# [Given material]
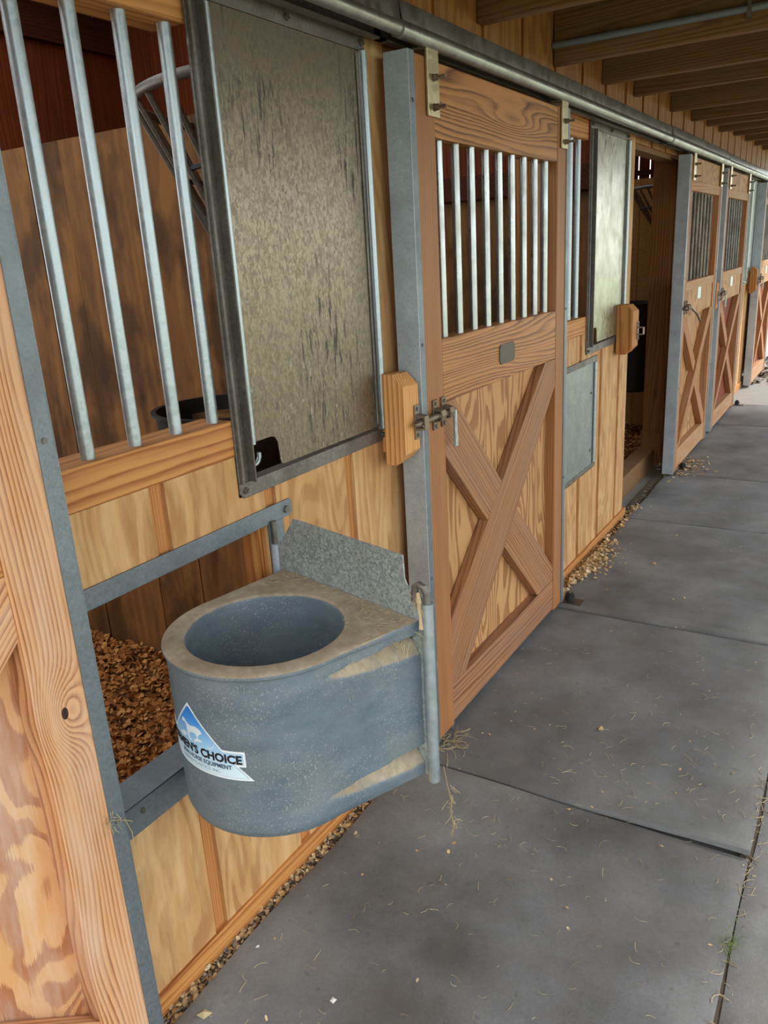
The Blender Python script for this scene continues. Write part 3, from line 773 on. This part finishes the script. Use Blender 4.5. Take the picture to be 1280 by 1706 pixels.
N = len(rings[0])
top = rings[-1]; cx, cy = .2214, -.218
def circ(r, z):
    out = []
    for (x, y, _) in top:
        a = math.atan2(y-cy, x-cx); out.append((cx+r*math.cos(a), cy+r*math.sin(a), z))
    return out
# a mid ring keeps the top face even
rings.append([(cx+(x-cx)*.93, cy+(y-cy)*.93, .8605) for (x, y, z) in top])
rings += [circ(.170, .8605), circ(.165, .859), circ(.1625, .856), circ(.161, .850), circ(.159, .80), circ(.155, .70), circ(.150, .60), circ(.146, .585), circ(.13, .578), circ(.07, .576)]
v = [p for R in rings for p in R]; f = []
for i in range(len(rings)-1):
    for k in range(N):
        f.append((i*N+k, i*N+(k+1) % N, (i+1)*N+(k+1) % N, (i+1)*N+k))
v.append((cx, cy, .576)); c0 = len(v)-1; L0 = (len(rings)-1)*N
for k in range(N): f.append((L0+k, L0+(k+1) % N, c0))
f.append(tuple(range(N))[::-1])
tub = MB().add(v, f).build('feed_tub', 'tub', fd, smooth=True)

# sticker wrapped on the front of the tub: everything given as (angle in world degrees, z)
RS = .2014
def wrap(a, z, lift): # a in world degrees about the tub centre
    al = math.radians(a)-ang; r = RS+.0006+lift
    return (cx+r*math.cos(al), cy+r*math.sin(al), z)
def clip_poly(poly, z0, z1):
    return poly
def patch(mb, rows, lift):
    """rows = list of (z, a_left, a_right) from top to bottom, filled as strips"""
    n = 26
    for i in range(len(rows)-1):
        (za, la, ra), (zb, lb, rb) = rows[i], rows[i+1]
        v = [wrap(la+(ra-la)*k/n, za, lift) for k in range(n+1)]+[wrap(lb+(rb-lb)*k/n, zb, lift) for k in range(n+1)]
        mb.add(v, [(k, k+1, n+1+k+1, n+1+k) for k in range(n)])
AC = -101.6; ZA = .781; ZB = .6355; HW = 38.7
def tri_half(z): return HW*(ZA-z)/(ZA-ZB)
def sticker_rows(ins):
    za = ZA-ins*1.9; zb = ZB+ins; rows = []
    k = HW/(ZA-ZB); hb = .6985-ins; lb = .6655+ins; bh = 35.-ins/.00358
    off = ins*1.15/.00358
    def w(z): return max(0.05, (ZA-z)*k-off)
    zs = [za, .755, .735, .715]
    for z in zs: rows.append((z, AC-w(z), AC+w(z)))
    rows.append((hb+.0001, AC-w(hb), AC+w(hb)))
    rows.append((hb, AC-bh, AC+bh)); rows.append((lb, AC-bh, AC+bh))
    rows.append((lb-.0001, AC-w(lb), AC+w(lb))); rows.append((zb, AC-w(zb), AC+w(zb)))
    return rows
mb = MB(); patch(mb, sticker_rows(0), 0); st = mb.build('sticker', 'white', tub); st['label'] = 'white triangular sticker with a band of lettering'
mb = MB(); patch(mb, sticker_rows(.0045), .0002); mb.build('sticker_outline', 'inkgrey', tub)
mb = MB(); patch(mb, sticker_rows(.0053), .0004); mb.build('sticker_field', 'stickblue', tub)
# horse and clouds emblem, drawn in metres around (apex axis)
def emblem(polys, mat, name, lift):
    bm = bmesh.new()
    for poly in polys: bm.faces.new([bm.verts.new((p[0], p[1]*100, 0)) for p in poly])
    bmesh.ops.triangulate(bm, faces=bm.faces[:])
    for k in range(-125, -70, 1):
        bmesh.ops.bisect_plane(bm, geom=bm.verts[:]+bm.edges[:]+bm.faces[:], plane_co=(k+.3, 0, 0), plane_no=(1, 0, 0))
    bm.verts.index_update()
    mb = MB().add([wrap(p.co.x, p.co.y/100, lift) for p in bm.verts], [tuple(q.index for q in f_.verts) for f_ in bm.faces]); bm.free()
    return mb.build(name, mat, tub)
horse = [(-108.6, 0.7411), (-106.4, 0.7389), (-105.7, 0.7352), (-103.4, 0.7312), (-101.4, 0.7302), (-97.4, 0.7337), (-94.7, 0.7314), (-93.2, 0.7285), (-92.2, 0.7231), (-92.6, 0.7208), (-93.6, 0.7206), (-94.7, 0.7175), (-95.7, 0.7134), (-95.9, 0.7076), (-96.8, 0.7064), (-96.8, 0.712), (-98.3, 0.7175), (-100.7, 0.7162), (-103.1, 0.7137), (-103.5, 0.7073), (-103.2, 0.7022), (-101.4, 0.6982), (-102.4, 0.6958), (-104.8, 0.6978), (-105.2, 0.7048), (-105.3, 0.7122), (-105.6, 0.7213), (-106.2, 0.7288), (-107.4, 0.7317), (-109.8, 0.7293), (-110.2, 0.7319)]
clouds = [[(-114.9, 0.698), (-111.0, 0.7068), (-107.7, 0.7095), (-106.1, 0.7053), (-109.8, 0.6965)], [(-100.2, 0.699), (-98.3, 0.7054), (-96.0, 0.708), (-93.3, 0.7069), (-92.8, 0.7044), (-94.6, 0.7022), (-97.1, 0.7001), (-98.8, 0.6968)], [(-90.2, 0.6992), (-88.9, 0.696), (-87.0, 0.6967), (-84.7, 0.7046), (-84.7, 0.7015), (-86.8, 0.6954), (-88.9, 0.6944)]]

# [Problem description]
Pictures excluded, quote all the data above exactly.

# [Result for this task]
The Blender Python script for this scene continues. Write part 3, from line 773 on. This part finishes the script. Use Blender 4.5. Take the picture to be 1280 by 1706 pixels.
N = len(rings[0])
top = rings[-1]; cx, cy = .2214, -.218
def circ(r, z):
    out = []
    for (x, y, _) in top:
        a = math.atan2(y-cy, x-cx); out.append((cx+r*math.cos(a), cy+r*math.sin(a), z))
    return out
# a mid ring keeps the top face even
rings.append([(cx+(x-cx)*.93, cy+(y-cy)*.93, .8605) for (x, y, z) in top])
rings += [circ(.170, .8605), circ(.165, .859), circ(.1625, .856), circ(.161, .850), circ(.159, .80), circ(.155, .70), circ(.150, .60), circ(.146, .585), circ(.13, .578), circ(.07, .576)]
v = [p for R in rings for p in R]; f = []
for i in range(len(rings)-1):
    for k in range(N):
        f.append((i*N+k, i*N+(k+1) % N, (i+1)*N+(k+1) % N, (i+1)*N+k))
v.append((cx, cy, .576)); c0 = len(v)-1; L0 = (len(rings)-1)*N
for k in range(N): f.append((L0+k, L0+(k+1) % N, c0))
f.append(tuple(range(N))[::-1])
tub = MB().add(v, f).build('feed_tub', 'tub', fd, smooth=True)

# sticker wrapped on the front of the tub: everything given as (angle in world degrees, z)
RS = .2014
def wrap(a, z, lift): # a in world degrees about the tub centre
    al = math.radians(a)-ang; r = RS+.0006+lift
    return (cx+r*math.cos(al), cy+r*math.sin(al), z)
def clip_poly(poly, z0, z1):
    return poly
def patch(mb, rows, lift):
    """rows = list of (z, a_left, a_right) from top to bottom, filled as strips"""
    n = 26
    for i in range(len(rows)-1):
        (za, la, ra), (zb, lb, rb) = rows[i], rows[i+1]
        v = [wrap(la+(ra-la)*k/n, za, lift) for k in range(n+1)]+[wrap(lb+(rb-lb)*k/n, zb, lift) for k in range(n+1)]
        mb.add(v, [(k, k+1, n+1+k+1, n+1+k) for k in range(n)])
AC = -101.6; ZA = .781; ZB = .6355; HW = 38.7
def tri_half(z): return HW*(ZA-z)/(ZA-ZB)
def sticker_rows(ins):
    za = ZA-ins*1.9; zb = ZB+ins; rows = []
    k = HW/(ZA-ZB); hb = .6985-ins; lb = .6655+ins; bh = 35.-ins/.00358
    off = ins*1.15/.00358
    def w(z): return max(0.05, (ZA-z)*k-off)
    zs = [za, .755, .735, .715]
    for z in zs: rows.append((z, AC-w(z), AC+w(z)))
    rows.append((hb+.0001, AC-w(hb), AC+w(hb)))
    rows.append((hb, AC-bh, AC+bh)); rows.append((lb, AC-bh, AC+bh))
    rows.append((lb-.0001, AC-w(lb), AC+w(lb))); rows.append((zb, AC-w(zb), AC+w(zb)))
    return rows
mb = MB(); patch(mb, sticker_rows(0), 0); st = mb.build('sticker', 'white', tub); st['label'] = 'white triangular sticker with a band of lettering'
mb = MB(); patch(mb, sticker_rows(.0045), .0002); mb.build('sticker_outline', 'inkgrey', tub)
mb = MB(); patch(mb, sticker_rows(.0053), .0004); mb.build('sticker_field', 'stickblue', tub)
# horse and clouds emblem, drawn in metres around (apex axis)
def emblem(polys, mat, name, lift):
    bm = bmesh.new()
    for poly in polys: bm.faces.new([bm.verts.new((p[0], p[1]*100, 0)) for p in poly])
    bmesh.ops.triangulate(bm, faces=bm.faces[:])
    for k in range(-125, -70, 1):
        bmesh.ops.bisect_plane(bm, geom=bm.verts[:]+bm.edges[:]+bm.faces[:], plane_co=(k+.3, 0, 0), plane_no=(1, 0, 0))
    bm.verts.index_update()
    mb = MB().add([wrap(p.co.x, p.co.y/100, lift) for p in bm.verts], [tuple(q.index for q in f_.verts) for f_ in bm.faces]); bm.free()
    return mb.build(name, mat, tub)
horse = [(-108.6, 0.7411), (-106.4, 0.7389), (-105.7, 0.7352), (-103.4, 0.7312), (-101.4, 0.7302), (-97.4, 0.7337), (-94.7, 0.7314), (-93.2, 0.7285), (-92.2, 0.7231), (-92.6, 0.7208), (-93.6, 0.7206), (-94.7, 0.7175), (-95.7, 0.7134), (-95.9, 0.7076), (-96.8, 0.7064), (-96.8, 0.712), (-98.3, 0.7175), (-100.7, 0.7162), (-103.1, 0.7137), (-103.5, 0.7073), (-103.2, 0.7022), (-101.4, 0.6982), (-102.4, 0.6958), (-104.8, 0.6978), (-105.2, 0.7048), (-105.3, 0.7122), (-105.6, 0.7213), (-106.2, 0.7288), (-107.4, 0.7317), (-109.8, 0.7293), (-110.2, 0.7319)]
clouds = [[(-114.9, 0.698), (-111.0, 0.7068), (-107.7, 0.7095), (-106.1, 0.7053), (-109.8, 0.6965)], [(-100.2, 0.699), (-98.3, 0.7054), (-96.0, 0.708), (-93.3, 0.7069), (-92.8, 0.7044), (-94.6, 0.7022), (-97.1, 0.7001), (-98.8, 0.6968)], [(-90.2, 0.6992), (-88.9, 0.696), (-87.0, 0.6967), (-84.7, 0.7046), (-84.7, 0.7015), (-86.8, 0.6954), (-88.9, 0.6944)]]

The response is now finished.